How Much Does It Actually Cost To Ship a Car When You Move States?
Somewhere in the middle of planning a cross-country move, the question of what to do with your car comes up, and shipping it starts to look appealing once you picture several days behind the wheel instead. Whether it’s actually worth the cost depends on more than the sticker price of the shipping quote.
In a nutshell
Car shipping costs typically scale with distance, the type of transport (open versus enclosed), the vehicle’s size, and how flexible your pickup and delivery window is, and a shipped car generally costs more upfront than the fuel for driving it yourself. The comparison only makes sense once you also count the cost of driving, including fuel, lodging, meals, and the time taken off work or life to make the trip.

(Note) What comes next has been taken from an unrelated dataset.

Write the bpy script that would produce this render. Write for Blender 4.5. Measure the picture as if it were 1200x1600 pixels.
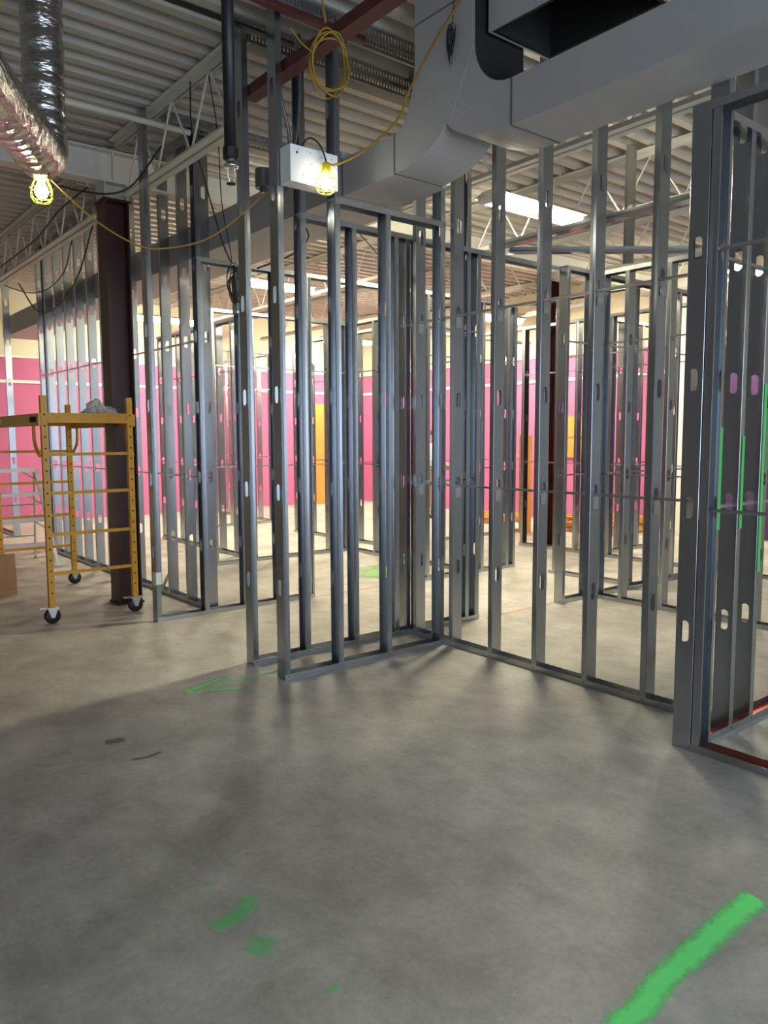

What drives the shipping cost
- Distance. Longer routes cost more in total but often cost less per mile, since fixed costs like loading and unloading get spread across more miles.
- Transport type. Open-air transport, where a car rides exposed on a multi-car carrier, is typically the cheaper option, while enclosed transport, which protects against weather and road debris, costs more.
- Vehicle size and weight. Larger vehicles, like trucks and SUVs, generally cost more to ship than compact cars.
- Route popularity and timing. Heavily traveled corridors tend to have more competition among carriers, which can bring costs down, while remote or unusual routes can cost more due to lower demand for that particular route.
- Flexibility on pickup and delivery dates. A rigid, exact-date requirement tends to cost more than a flexible window, since carriers can consolidate flexible shipments more efficiently.
What driving it yourself actually costs
Driving the car yourself avoids the shipping fee entirely, but it isn’t free. Fuel is the most obvious cost, and it scales with distance and the vehicle’s efficiency, but a realistic estimate also needs to include lodging for overnight stops on longer routes, meals, and wear and tear on the vehicle itself. There’s also a less tangible cost: the time spent driving is time not spent working, unpacking, or settling into the new city, and for some moves that time has real value, especially if the cost of living is jumping significantly and every extra day of overlapping expenses adds up.
A simple way to compare
Add up fuel, lodging, meals, and any extra wear-and-tear consideration for driving the car yourself, and compare that total against a shipping quote for the same route. For shorter interstate moves, driving is often the cheaper option since the trip doesn’t require overnight stops. For longer cross-country moves, the totals can land much closer together, and the deciding factor often becomes convenience, timing, and whether a second driver is available to help split the trip.
Other factors worth weighing
Shipping a car also removes mileage and wear from the vehicle, which some people value if the car is newer or has other value tied to condition. On the other hand, driving yourself means having the car immediately on arrival rather than waiting for a delivery window, which can matter if you’re managing how much cash you’ll need on move-in day or coordinating other logistics like insurance on a rented moving truck that are happening around the same time. It’s also worth considering whether moving during the off-season affects overall costs, since shipping demand and pricing can shift seasonally along with everything else related to moving.
The bottom line
There’s no single answer to whether shipping a car is cheaper than driving it, because the comparison depends on distance, the value placed on time, and the actual cost of a road trip once lodging and meals are counted. Running both totals side by side for the specific route and situation is the only reliable way to see which option actually costs less.